In November, after several months of preparation, seven Hiram students traveled to Michigan to compete at the Upper Midwest Regional Ethics Bowl at Oakland University. They faced teams from Ohio, Michigan, Illinois, Iowa, Minnesota, and Wisconsin.

Competing teams receive a set of cases dealing with real and current moral issues. They then prepare arguments, considering all sides of the issue, to outline the complex moral and ethical principles in question. Though the teams develop arguments for 12 cases, only eight are called at random during the competition.

One case asked, “What ethical responsibilities do the producers of the Netflix series ‘Thirteen Reasons Why’ have to their audience?” The show dramatizes an adolescent suicide in the wake of sexual assault and caused widespread controversy upon its release. Another case focused on the ethical considerations surrounding the Electoral College and fairness in elections.

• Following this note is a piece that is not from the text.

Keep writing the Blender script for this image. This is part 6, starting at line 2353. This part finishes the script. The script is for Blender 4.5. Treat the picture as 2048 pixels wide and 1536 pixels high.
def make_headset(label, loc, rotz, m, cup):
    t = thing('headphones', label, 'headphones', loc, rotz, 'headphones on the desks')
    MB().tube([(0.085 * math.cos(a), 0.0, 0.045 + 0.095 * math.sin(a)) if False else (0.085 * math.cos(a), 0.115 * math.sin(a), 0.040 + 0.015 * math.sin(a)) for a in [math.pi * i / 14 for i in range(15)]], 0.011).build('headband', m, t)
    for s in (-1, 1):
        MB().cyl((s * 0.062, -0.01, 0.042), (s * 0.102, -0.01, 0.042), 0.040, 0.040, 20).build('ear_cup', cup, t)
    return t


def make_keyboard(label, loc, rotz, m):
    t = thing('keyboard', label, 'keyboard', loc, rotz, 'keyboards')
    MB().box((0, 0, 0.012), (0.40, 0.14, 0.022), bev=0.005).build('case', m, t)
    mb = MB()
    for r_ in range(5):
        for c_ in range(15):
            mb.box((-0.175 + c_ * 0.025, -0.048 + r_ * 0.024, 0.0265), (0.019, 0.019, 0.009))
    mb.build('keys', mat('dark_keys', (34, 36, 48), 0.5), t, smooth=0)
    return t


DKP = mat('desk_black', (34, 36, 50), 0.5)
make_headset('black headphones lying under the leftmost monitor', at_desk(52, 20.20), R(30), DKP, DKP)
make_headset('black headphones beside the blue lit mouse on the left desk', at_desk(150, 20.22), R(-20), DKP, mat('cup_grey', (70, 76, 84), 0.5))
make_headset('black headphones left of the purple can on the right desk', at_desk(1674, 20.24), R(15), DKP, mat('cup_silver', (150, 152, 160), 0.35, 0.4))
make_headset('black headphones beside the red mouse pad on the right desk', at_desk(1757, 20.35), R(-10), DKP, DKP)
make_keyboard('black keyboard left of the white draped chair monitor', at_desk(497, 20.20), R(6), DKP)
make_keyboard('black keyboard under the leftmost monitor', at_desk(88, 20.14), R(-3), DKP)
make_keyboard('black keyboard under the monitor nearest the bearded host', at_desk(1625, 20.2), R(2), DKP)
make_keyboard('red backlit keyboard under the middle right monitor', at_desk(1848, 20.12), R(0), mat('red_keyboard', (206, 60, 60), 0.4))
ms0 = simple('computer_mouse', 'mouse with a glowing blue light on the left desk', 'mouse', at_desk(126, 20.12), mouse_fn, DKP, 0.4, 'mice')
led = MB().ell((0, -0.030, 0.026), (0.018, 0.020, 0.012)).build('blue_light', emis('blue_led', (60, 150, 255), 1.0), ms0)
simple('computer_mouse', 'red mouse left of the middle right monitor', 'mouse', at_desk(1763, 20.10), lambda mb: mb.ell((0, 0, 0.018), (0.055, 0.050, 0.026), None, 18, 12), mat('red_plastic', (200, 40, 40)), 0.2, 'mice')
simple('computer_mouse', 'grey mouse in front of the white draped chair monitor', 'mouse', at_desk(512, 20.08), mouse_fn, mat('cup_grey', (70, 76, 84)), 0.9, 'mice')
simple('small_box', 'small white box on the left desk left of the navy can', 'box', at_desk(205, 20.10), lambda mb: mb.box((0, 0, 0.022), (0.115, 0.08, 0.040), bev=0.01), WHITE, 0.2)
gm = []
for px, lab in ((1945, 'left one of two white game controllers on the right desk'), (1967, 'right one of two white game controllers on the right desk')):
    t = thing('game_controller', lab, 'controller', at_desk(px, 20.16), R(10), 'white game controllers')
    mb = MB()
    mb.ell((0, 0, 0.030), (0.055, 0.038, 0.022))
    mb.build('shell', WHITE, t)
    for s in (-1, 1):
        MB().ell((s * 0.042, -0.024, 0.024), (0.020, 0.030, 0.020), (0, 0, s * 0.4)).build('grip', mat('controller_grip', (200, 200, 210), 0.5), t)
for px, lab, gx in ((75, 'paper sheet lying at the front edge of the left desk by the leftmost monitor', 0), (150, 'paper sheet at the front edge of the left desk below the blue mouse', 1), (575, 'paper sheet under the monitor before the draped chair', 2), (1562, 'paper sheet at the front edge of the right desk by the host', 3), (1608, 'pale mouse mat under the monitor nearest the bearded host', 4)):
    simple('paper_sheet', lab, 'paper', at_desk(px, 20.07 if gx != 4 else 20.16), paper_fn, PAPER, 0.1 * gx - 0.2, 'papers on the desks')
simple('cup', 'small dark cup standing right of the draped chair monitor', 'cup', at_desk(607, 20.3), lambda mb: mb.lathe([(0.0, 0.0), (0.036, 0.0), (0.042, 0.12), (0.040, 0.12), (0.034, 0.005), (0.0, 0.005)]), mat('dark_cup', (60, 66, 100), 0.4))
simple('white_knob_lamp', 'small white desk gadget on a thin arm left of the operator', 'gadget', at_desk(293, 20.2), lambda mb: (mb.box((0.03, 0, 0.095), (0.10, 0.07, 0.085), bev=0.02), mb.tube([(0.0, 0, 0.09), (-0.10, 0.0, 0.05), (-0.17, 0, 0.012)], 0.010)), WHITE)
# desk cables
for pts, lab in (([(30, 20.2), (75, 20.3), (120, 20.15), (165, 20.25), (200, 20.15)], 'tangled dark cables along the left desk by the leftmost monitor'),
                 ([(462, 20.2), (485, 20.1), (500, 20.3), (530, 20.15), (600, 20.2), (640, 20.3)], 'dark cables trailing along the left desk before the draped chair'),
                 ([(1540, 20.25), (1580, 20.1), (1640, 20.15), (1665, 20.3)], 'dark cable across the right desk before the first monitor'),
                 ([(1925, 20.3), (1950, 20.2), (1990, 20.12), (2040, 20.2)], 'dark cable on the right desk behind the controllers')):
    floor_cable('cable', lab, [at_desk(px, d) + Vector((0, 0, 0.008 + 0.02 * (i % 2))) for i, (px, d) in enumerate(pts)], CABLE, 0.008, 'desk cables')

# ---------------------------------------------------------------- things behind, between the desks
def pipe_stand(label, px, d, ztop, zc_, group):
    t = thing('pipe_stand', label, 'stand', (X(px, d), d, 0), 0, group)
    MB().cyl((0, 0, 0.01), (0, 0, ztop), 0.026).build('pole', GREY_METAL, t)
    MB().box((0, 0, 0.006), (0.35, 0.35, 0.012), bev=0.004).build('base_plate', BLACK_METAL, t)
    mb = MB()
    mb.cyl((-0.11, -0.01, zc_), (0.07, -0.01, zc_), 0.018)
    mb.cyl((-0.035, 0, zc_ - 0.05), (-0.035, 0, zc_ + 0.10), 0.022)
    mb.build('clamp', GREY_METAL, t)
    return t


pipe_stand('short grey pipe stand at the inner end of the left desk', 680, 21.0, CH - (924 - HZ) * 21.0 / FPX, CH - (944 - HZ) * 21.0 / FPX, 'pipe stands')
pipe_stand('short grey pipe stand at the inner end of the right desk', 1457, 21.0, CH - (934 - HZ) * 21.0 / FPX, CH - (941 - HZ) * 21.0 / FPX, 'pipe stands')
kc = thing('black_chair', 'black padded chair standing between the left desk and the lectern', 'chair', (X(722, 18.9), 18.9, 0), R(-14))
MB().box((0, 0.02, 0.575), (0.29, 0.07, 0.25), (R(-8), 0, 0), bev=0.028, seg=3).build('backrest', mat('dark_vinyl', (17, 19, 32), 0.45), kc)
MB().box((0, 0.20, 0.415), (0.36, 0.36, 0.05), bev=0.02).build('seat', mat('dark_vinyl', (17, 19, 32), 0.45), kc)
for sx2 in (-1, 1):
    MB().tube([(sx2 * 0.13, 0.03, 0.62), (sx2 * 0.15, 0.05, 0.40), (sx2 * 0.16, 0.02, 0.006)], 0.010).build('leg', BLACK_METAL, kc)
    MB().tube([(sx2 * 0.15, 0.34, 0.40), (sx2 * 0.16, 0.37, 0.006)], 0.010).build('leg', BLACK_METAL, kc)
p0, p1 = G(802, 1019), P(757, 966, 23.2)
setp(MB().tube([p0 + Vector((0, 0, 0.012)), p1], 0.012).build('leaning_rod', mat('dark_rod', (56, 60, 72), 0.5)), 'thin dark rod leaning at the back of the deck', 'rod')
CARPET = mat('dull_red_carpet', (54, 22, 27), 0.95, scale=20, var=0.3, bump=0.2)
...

“Although Ethics Bowl is a debate competition, its real value comes from the students preparatory work. For 12 weeks, students extensively and intensively discuss some of the most complex and nuanced ethical issues we face as a society—the urgent ethical issues of our times. The competition allows them to continue to learn and practice their skills in conversations with other students with sometimes very different backgrounds,” says Dr. Anderson.

This year’s team was made up of students from all four years, first-years to seniors. Their areas of study range from nursing to early childhood education to philosophy. They called themselves “The Moral Agents” even striking recognizable ‘agent’ poses for a photo after the competition.

Henry Sannyasa, a senior religious studies major, competed on the team for the first time this year. Sannyasa says he was drawn in by the relevancy of the topics.

“I wanted to be more involved with making sense of national politics and social issues,” he says.

Sannyasa also adds that the weeks spent discussing the cases and preparing for the competition itself was the most meaningful part of the experience for him.

“I enjoyed just talking about these things with other people and getting their perspectives and input and giving attention to these topics because they’re not always present in other areas of academia,” he says.

Dr. Anderson, who has led Ethics Bowl teams at Hiram since 2007, adds, “Working with the team each year is extremely gratifying and intellectually stimulating.”